Am 02.10.2012 10:26, schrieb la gleki:

> * lo ka clani
>    being long (OR being a dimension of length OR being a standard of length)

Right, but much more than with "ke'a", where this is handled much more
loosely, the convention is that "ce'u" fills the first empty slot.

So if there are no {ce'u}  specified we must understand it as the first and only the first slot is filled with omitted {ce'u}. If two or more of the slots of the  nested brivla are filled we must specify all of them (like in {mi e do simxu lo ka ce'u ce'u prami}), right?

That is the current standard, yes. An omitted ce'u was originally intended to fill any place that made sense, just like ke'a.
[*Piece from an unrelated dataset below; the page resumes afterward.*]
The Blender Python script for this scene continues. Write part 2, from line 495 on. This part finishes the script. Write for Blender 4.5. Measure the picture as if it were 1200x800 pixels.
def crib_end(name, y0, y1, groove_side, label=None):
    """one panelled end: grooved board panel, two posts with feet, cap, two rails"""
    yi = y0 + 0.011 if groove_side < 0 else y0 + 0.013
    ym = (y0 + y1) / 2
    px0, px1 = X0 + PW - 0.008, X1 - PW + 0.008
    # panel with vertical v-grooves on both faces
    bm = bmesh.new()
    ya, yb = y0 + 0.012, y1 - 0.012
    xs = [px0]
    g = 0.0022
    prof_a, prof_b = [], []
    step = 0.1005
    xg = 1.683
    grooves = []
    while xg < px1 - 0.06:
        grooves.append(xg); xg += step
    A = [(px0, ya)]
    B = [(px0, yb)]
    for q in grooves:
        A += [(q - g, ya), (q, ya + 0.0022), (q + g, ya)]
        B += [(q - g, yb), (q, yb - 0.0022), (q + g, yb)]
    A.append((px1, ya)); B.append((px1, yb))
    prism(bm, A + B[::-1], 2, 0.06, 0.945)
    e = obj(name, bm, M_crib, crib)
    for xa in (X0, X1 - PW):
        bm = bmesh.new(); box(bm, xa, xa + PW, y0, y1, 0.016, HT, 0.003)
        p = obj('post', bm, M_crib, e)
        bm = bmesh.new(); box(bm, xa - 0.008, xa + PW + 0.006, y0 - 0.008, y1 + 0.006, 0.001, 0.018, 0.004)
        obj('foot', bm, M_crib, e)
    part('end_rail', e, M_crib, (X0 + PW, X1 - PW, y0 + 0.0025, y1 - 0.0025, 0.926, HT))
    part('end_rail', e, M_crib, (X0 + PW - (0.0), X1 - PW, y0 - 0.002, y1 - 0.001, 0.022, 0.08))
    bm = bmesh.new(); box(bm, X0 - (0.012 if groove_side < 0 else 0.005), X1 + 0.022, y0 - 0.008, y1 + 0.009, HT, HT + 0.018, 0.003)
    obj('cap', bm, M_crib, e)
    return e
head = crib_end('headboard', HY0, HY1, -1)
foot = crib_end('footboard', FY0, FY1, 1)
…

I think I prefer the current standard of ce'u filling the first empty slot.

That would make sense however this is something that must be included into CLL 2.0.

Depending on how much support this convention has, it will be.

IMO {ce'u}-izing gimste is also a must.

By ce'u-izing, do you mean making any abtraction that requires you to refer to an outside sumti a ka-abstraction? If so, tsani would certainly be very happy. I see two slight disadvantages to this approach and one advantage. I don't know which one overweighs.

The advantage is that a lot of "nonsense" sentences become easier to identify as being "nonsense", e.g. "mi kakne lo nu ta pelxu" wouldn't happen anymore. However, even such sentences can easily be made to make sense by saying that the kakne1 appears in some other place, probably do'e. Of course, this is an indicator that ce'u was the right thing to begin with, so this is not a strong counter-position.
Personally, the disadvantages I see are mainly these two:

1. ka-abstractions are not events, so they are much more awkward to use / incompatible with other places that don't accept ka. "lo se zukte be do mi pluka" becomes wrong when zukte2 is a ka.
2. Too many ce'u. What do you do with nested ka-abstractions and ce'u? It causes some additional work in some cases to indicate which of the ce'u one is currently using. Subscripting is not very elegant in my opinion. (This becomes worse when ce'u can also appear in a nu-abstraction, which is one reason I'm not sure about it). This wouldn't be an extremely common problem, but it's potentially there.

(Relatedly, I'm also not a huge fan of boolean ka, but that might not be of importance here.)

btw, dont you think that we can use {ce'u} in {mi djica lo ka/nu *ce'u* citka lo plise} instead of {vo'a/mi}?

tsani already answered this, but note that it's usually not accepted to use ce'u in a nu. Personally, I'm still undecided about ce'u in a nu, however. In any case, you'd usually either have "lo ka ce'u" or "lo nu [vo'a]".